Sadly, Christina Ricci is still playing Wednesday Addams (or Deedee Truitt from “The Opposite of Sex”). She‘s pissed off, disaffected, and uncomfortable. Munden presents her as an irresistible sex bomb, but the fact is that she’s a little too fleshy, too pale, has bad skin, and is not all that sexy. It’s tough to feel Ricci as a vampy ingénue. She’s certainly cute, but first sight of her would not likely suck the air out of a room. Part of the problem is that the poor lighting simply doesn’t compliment the actors. The cinematography is dark and uninspired.

Julian Rhind-Tutt as Frank’s friend Rod steals every scene he’s in. Rod is a well-meaning blue collar Yorkshire bonehead you have to shake your head at (but love anyway) and is the most genuine character in the film. In a moment of quirky charm the rest of the movie lacks, Rod gives Frank advice about life while they sit on the roof of his flat in old beauty parlor hair-dryer chairs.

John Hurt as Miranda’s con-man mentor radiates rumpled class effortlessly, but is grossly underused here.

Kyle Machlachlan, on the other hand, is cast in the role he was born to play as the un-contained millionaire degenerate Nailor. He always did seem a little creepily over-happy as Jeffrey Beaumont in Blue Velvet and Agent Cooper in Twin Peaks, projecting a forced sense of sinister friendliness. In the character of Nailor we see the fermented middle-aged version of it: he is just oozing with that nut ball quality. Machlachlan sells it, big time.

The story of Frank and Miranda would have been better served if it were a little less sweet and little more sexually bold. In the new Australian heist caper “The Hard Word” Rachel Griffith’s character visits her incarcerated husband. She puts her hand under her skirt and then makes a smiley face with a sticky finger on the glass that separates them. Guy Pearce’s character is left with no doubt that she’s happy to see him. That’s a refreshing and deeply sexy earthiness that’s missing from “Miranda” where the most daring revelation is that John Simm has a narrow hairy a*s.

Ricci seems oddly outnumbered as the lone little girl inhabiting this universe overpopulated with clueless, perverse, reprobate men. She seems sad even when she’s smiling. In one tearful, truly dark scene, it did not feel like she was acting.

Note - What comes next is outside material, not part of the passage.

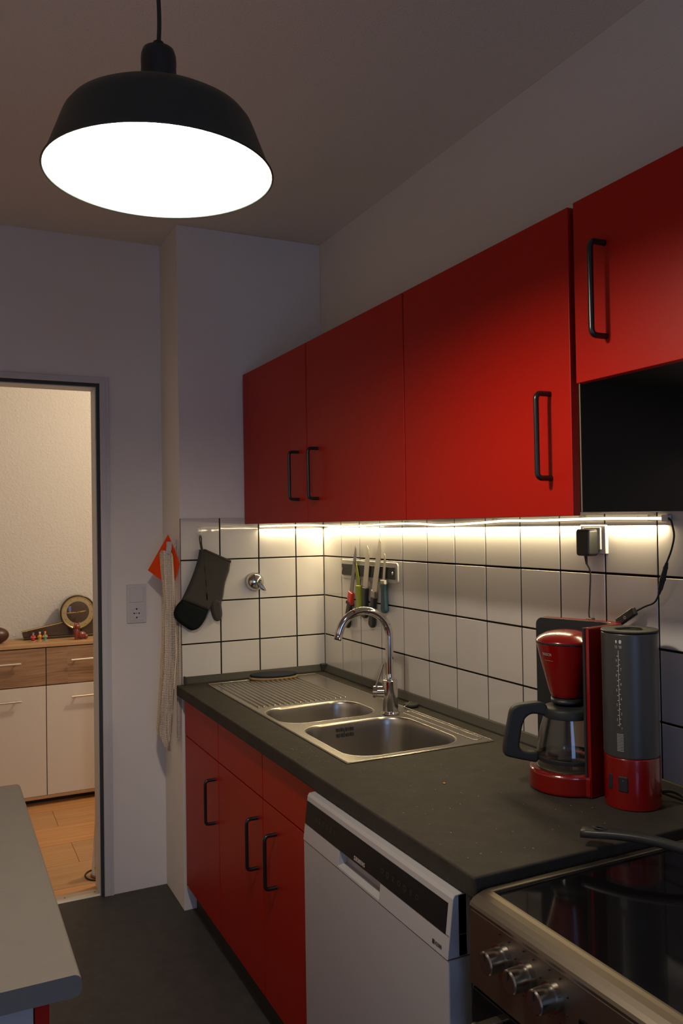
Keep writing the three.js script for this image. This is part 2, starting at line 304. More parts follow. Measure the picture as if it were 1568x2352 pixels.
wallCabinet('red wall cabinet in the corner, farthest from the camera, handle at lower right', 0.006, 0.603, 1.398, 1.961, 0.5356, 1.4725, 1.6235);
wallCabinet('second red wall cabinet from the corner, handle at lower left beside the first one', 0.603, 1.206, 1.398, 1.961, 0.6855, 1.470, 1.622);
wallCabinet('third red wall cabinet from the corner, brightly lit, its handle at lower right', 1.206, 1.806, 1.398, 1.961, 1.7465, 1.469, 1.6275);
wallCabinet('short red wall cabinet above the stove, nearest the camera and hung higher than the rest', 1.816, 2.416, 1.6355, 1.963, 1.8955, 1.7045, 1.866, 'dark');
function baseCabinet(label, z0, z1, hz) {
  const t = thing('base_cabinet', label, 'cabinet', [-0.29, 0.1, (z0 + z1) / 2], 'red base cabinets under the sink');
  part(t, 'carcass', [bx(-0.553, -0.03, 0.1, 0.116, z0, z1, 0), ...[z0, z1 - 0.012].flatMap((z) => [bx(-0.553, -0.03, 0.116, 0.63, z, z + 0.012, 0), bx(-0.553, -0.50, 0.63, 0.779, z, z + 0.012, 0)]), bx(-0.045, -0.03, 0.116, 0.779, z0 + 0.012, z1 - 0.012, 0), bx(-0.553, -0.54, 0.745, 0.779, z0 + 0.012, z1 - 0.012, 0)], M.plinth);
  part(t, 'drawer_front', bx(-0.572, -0.554, 0.6435, 0.778, z0 + 0.0018, z1 - 0.0018, 0.0013), M.red);
  const d = part(t, 'door', bx(-0.572, -0.554, 0.104, 0.640, z0 + 0.0018, z1 - 0.0018, 0.0013), M.red);
  handle(d, -0.572, 0.4385, 0.577, hz);
}
baseCabinet('red base cabinet beside the white wall corner, farthest left under the sink drainer', 0.022, 0.42, 0.381);
baseCabinet('middle red base cabinet under the sink, handle at its right', 0.42, 0.82, 0.777);
baseCabinet('red base cabinet next to the white dishwasher, handle at its left', 0.82, 1.22, 0.918);
{ const t = thing('plinth_board', 'dark recessed plinth board along the floor below the red base cabinets', 'plinth', [-0.52, 0, 0.61]); part(t, 'board', bx(-0.53, -0.514, 0, 0.099, 0.002, 1.22, 0.001), M.plinth); }

// worktop with the cut-out for the sink
{
  const t = thing('worktop', 'long dark grey stone-look worktop with a sink cut into it', 'worktop', [-0.3, 0.78, 0.93]);
  const s = rrect(-0.597, 0.003, -0.002, 1.857, 0.007); s.holes.push(rrect(-0.478, 0.07, -0.09, 1.175, 0.02, THREE.Path));
  part(t, 'slab', ext(s, 0.037, XZ, [0, 1, 0], [0, TOP - 0.037, 0], { bevel: 0.004, seg: 4 }), M.worktop);
  const e = thing('wall_edge_strip', 'dark grey upstand strip sealing the worktop against the tiles', 'edge strip', [-0.29, TOP, 0.9]);
  const prof = poly([[0, 0.0006], [0.019, 0.0006], [0.0185, 0.005], [0.006, 0.024], [0.0025, 0.026], [0, 0.026]]);
  part(e, 'strip', ext(prof, 1.83, [[-1, 0, 0], [0, 1, 0]], [0, 0, 1], [-0.0008, TOP, 0.022]), M.strip);
  part(e, 'strip', ext(prof, 0.535, ZY, [1, 0, 0], [-0.562, TOP, 0.0008]), M.strip);
  part(e, 'corner_cap', bx(-0.027, -0.0008, TOP + 0.0006, TOP + 0.029, 0.0008, 0.026, 0.003), M.strip);
  part(e, 'end_cap', bx(-0.570, -0.562, TOP + 0.0006, TOP + 0.029, 0.0008, 0.022, 0.002), M.strip);
  // crumbs and flecks of food
  const c = new THREE.BufferGeometry(), list = [];
  for (let i = 0; i < 85; i++) {
    let x = rr(-0.585, -0.05), z = rr(1.0, 1.83); if (z < 1.2 && x > -0.51) { x = rr(-0.59, -0.515); }
    if (Math.hypot(x + 0.15, z - 1.57) < 0.1 || Math.hypot(x + 0.1, z - 1.69) < 0.09) continue;
    const g = new THREE.IcosahedronGeometry(1, 0); g.scale(rr(0.0004, 0.0012), rr(0.0002, 0.0006), rr(0.0004, 0.0024)); g.rotateY(rr(0, 3)); g.translate(x, TOP + 0.0006, z); list.push(g);
  }
  const m = part(scene, 'crumbs', merge(list), std({ color: rgb(0.30, 0.27, 0.22), roughness: 0.9 })); m.userData = { label: 'pale crumbs scattered over the dark worktop', category: 'crumbs', kind: 'stuff' };
  const cr = thing('crumb', 'largest crumb, ochre yellow, alone in the middle of the dark worktop', 'crumb', [-0.374, TOP, 1.427]);
  const cg = new THREE.IcosahedronGeometry(0.0028, 1); cg.scale(1, 0.4, 1.3); part(cr, 'flake', cg.translate(-0.374, TOP + 0.0011, 1.427), std({ color: rgb(0.5, 0.3, 0.08), roughness: 0.9 }));
}

// ---------------------------------------------------------------- sink, mixer, plug, trivet
{
  const t = thing('sink', 'stainless steel sink with drainer and two bowls set into the worktop', 'sink', [-0.28, TOP, 0.62]);
  const b1 = [-0.482, 0.548, -0.168, 0.772], b2 = [-0.467, 0.815, -0.135, 1.168];
  const s = rrect(-0.4955, 0.05, -0.068, 1.194, 0.004); s.holes.push(rrect(...b1, 0.075, THREE.Path), rrect(...b2, 0.075, THREE.Path));
  part(t, 'plate', ext(s, 0.0022, XZ, [0, 1, 0], [0, TOP + 0.0002, 0], { bevel: 0.0009, curve: 16 }), M.steel);
  const ring = (x0, z0, x1, z1, r0, y) => { const r = Math.min(r0, (x1 - x0) * 0.48, (z1 - z0) * 0.48), out = []; for (const [cx, cz, a] of [[x1 - r, z0 + r, -0.5], [x1 - r, z1 - r, 0], [x0 + r, z1 - r, 0.5], [x0 + r, z0 + r, 1]]) for (let i = 0; i <= 10; i++) { const f = (a + i / 20) * Math.PI; out.push([cx + Math.cos(f) * r, y, cz + Math.sin(f) * r]); } return out; };
  function bowl(b, depth) {
    const lv = [[0.0026, -0.004], [0.0032, -0.0015], [0.0022, 0.0015], [-0.004, 0.0045], [-0.02, 0.007], [-depth * 0.55, 0.013], [-depth * 0.8, 0.022], [-depth * 0.93, 0.036], [-depth * 0.985, 0.055], [-depth, 0.085]];
    const g = loft(lv.map(([y, i]) => ring(b[0] + i, b[1] + i, b[2] - i, b[3] - i, Math.max(0.02, 0.075 - i * 0.5), TOP + y)), true);
    const o = part(t, 'bowl', g, M.steelBowl); const x = (b[0] + b[2]) / 2, z = (b[1] + b[3]) / 2, y = TOP - depth;
    part(o, 'drain', [new THREE.TorusGeometry(0.03, 0.004, 8, 28).rotateX(Math.PI / 2).translate(x, y + 0.002, z), cyl(0.028, 0.028, [x, y + 0.0005, z], [x, y + 0.003, z], 24)], M.chrome);
    return o;
  }
  bowl(b1, 0.13);
  const o = bowl(b2, 0.16);
  for (let r = 0; r < 2; r++) for (let k = 0; k < 4; k++) part(o, 'overflow_slot', bx(-0.346 + k * 0.0145, -0.3365 + k * 0.0145, TOP - 0.022 - r * 0.016, TOP - 0.012 - r * 0.016, 0.820 + r * 0.001, 0.8262 + r * 0.001, 0.0005), M.rubber);
  part(o, 'overflow_screw', cyl(0.005, 0.004, [-0.3195, TOP - 0.025, 0.822], [-0.3195, TOP - 0.025, 0.8285], 12), M.chrome);
  for (let k = 0; k < 18; k++) { const x = -0.468 + k * 0.0178, z0 = 0.105 + 0.0 * k, z1 = 0.512; const g = new THREE.CapsuleGeometry(0.0042, z1 - z0, 4, 12).rotateX(Math.PI / 2); g.scale(1, 0.85, 1); part(t, 'drainer_rib', g.translate(x, TOP + 0.0024, (z0 + z1) / 2), M.steel); }
  part(t, 'rim_bead', pipe([...rrect(-0.4925, 0.053, -0.071, 1.191, 0.004).getPoints(4)].map((p) => V(p.x, TOP + 0.0022, p.y)), 0.0016, 6), M.steel);
  part(t, 'ledge_bead', pipe(rrect(-0.1125, 0.79, -0.083, 1.165, 0.013).getPoints(8).map((p) => V(p.x, TOP + 0.0024, p.y)), 0.0016, 6), M.steel);
}
{
  const x = -0.150, z = 0.787, y = TOP + 0.002, t = thing('mixer_tap', 'tall chrome swan-neck mixer tap standing behind the sink bowls', 'tap', [x, y, z]);
  part(t, 'body', lathe([[0, 0], [0.028, 0], [0.028, 0.004], [0.0245, 0.007], [0.0238, 0.01], [0.0232, 0.098], [0.0215, 0.1015], [0.013, 0.1025]], x, y, z), M.chrome);
  const dir = V(-0.985, 0, -0.17).normalize(), R = 0.0785, pts = [];
  for (let i = 0; i <= 6; i++) pts.push(V(x, y + 0.1 + i * 0.022, z));
  for (let i = 1; i <= 26; i++) { const a = Math.PI * (i / 26) * 0.93; pts.push(V(x, y + 0.232 + Math.sin(a) * R, z).addScaledVector(dir, R - Math.cos(a) * R)); }
  const e = pts[pts.length - 1].clone().sub(pts[pts.length - 2]).normalize(); pts.push(pts[pts.length - 1].clone().addScaledVector(e, 0.018));
  const sp = part(t, 'spout', pipe(pts, 0.0122, 20), M.chrome);
  const q = pts[pts.length - 1]; part(sp, 'aerator', cyl(0.0105, 0.0105, [q.x, q.y, q.z], [q.x + e.x * 0.004, q.y + e.y * 0.004, q.z + e.z * 0.004]), M.darkGrey);
  part(t, 'collar', new THREE.TorusGeometry(0.0135, 0.0016, 8, 28).rotateX(Math.PI / 2).translate(x, y + 0.1035, z), M.chrome);
  const k = [-0.82, 0, -0.57], at = (d, h = 0.064) => [x + k[0] * d, y + h, z + k[2] * d];
  const c = part(t, 'cartridge', [cyl(0.0185, 0.0185, at(0.01), at(0.035), 24), cyl(0.0172, 0.0172, at(0.035), at(0.0365), 24), cyl(0.019, 0.0175, at(0.0365), at(0.05), 24)], M.chrome);
  part(c, 'lever', tube([at(0.043, 0.08), [x - 0.028, y + 0.112, z - 0.012], [x - 0.019, y + 0.150, z - 0.004]], 0.0027, { rad: 8 }), M.chrome);
}
{
  const x = -0.046, z = 0.735, t = thing('sink_plug', 'black rubber sink plug with ball chain lying behind the tap', 'plug', [x, TOP, z]);
  part(t, 'stopper', lathe([[0, 0], [0.020, 0], [0.0225, 0.004], [0.0235, 0.009], [0.021, 0.0115], [0.006, 0.012], [0.005, 0.016], [0, 0.017]], x, TOP + 0.0003, z, 28), M.rubber);
  const beads = []; for (let i = 0; i < 26; i++) { const u = i / 25; beads.push(new THREE.SphereGeometry(0.0011, 6, 5).translate(x - 0.008 - u * 0.062, TOP + 0.018 - u * 0.008 - Math.sin(u * Math.PI) * 0.005, z + 0.004 + u * 0.036)); }
  part(t, 'chain', merge(beads), M.chrome);
}
{
  const t = thing('oval_trivet', 'dark blue oval trivet with a chipped tan edge lying behind the drainer', 'trivet', [-0.245, TOP, 0.06]);
  const pt = (r) => { const a = []; for (let i = 0; i < 40; i++) { const f = (i / 40) * Math.PI * 2, w = 1 + rr(-0.012, 0.012); a.push(new THREE.Vector2(Math.cos(f) * 0.092 * r * w, Math.sin(f) * 0.036 * r * w)); } return new THREE.Shape(a); };
  const low = part(t, 'rim', ext(pt(1), 0.009, XZ, [0, 1, 0], [0, 0, 0], { bevel: 0.003 }), std({ color: rgb(0.3, 0.19, 0.09), roughness: 0.9 }));
  const up = part(t, 'plate', ext(pt(0.985), 0.009, XZ, [0, 1, 0], [0, 0.008, 0], { bevel: 0.0035, seg: 3 }), phy({ color: rgb(0.006, 0.008, 0.018), roughness: 0.6, specularIntensity: 0.3 }));
  for (const m of [low, up]) { m.geometry.translate(-0.245 + 0.245, 0, 0); m.geometry.translate(0.245, TOP, -0.06); m.geometry.translate(-0.245, -TOP, 0.06); m.geometry.translate(0.245, TOP, -0.06); }
  for (const m of [low, up]) { m.geometry.computeBoundingBox(); const b = m.geometry.boundingBox, c = b.getCenter(V(0, 0, 0)); m.geometry.translate(-c.x, 0, -c.z); const y = m === low ? 0.0008 : 0.0085; m.geometry.translate(0, y - b.min.y, 0); }
  t.rotation.set(0.1, -0.12, 0); t.position.y = TOP + 0.0035; t.position.z = 0.0675;
}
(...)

The sadness pouring from her was as genuine and primal as the rest of her on-screen emotions were contrived and strained. For much of the film she has a look on her face like she needs a shower to wash off the psychic ick.

“Miranda” is a ransom note of a film, with scenes, music, characters and tone cut and pasted into a mad patchwork. Parts of it work, parts don’t. There is laughter, tears, love, sex, intrigue, cold nullification, and warm acceptance, and none of it in any particular order or for any particular reason.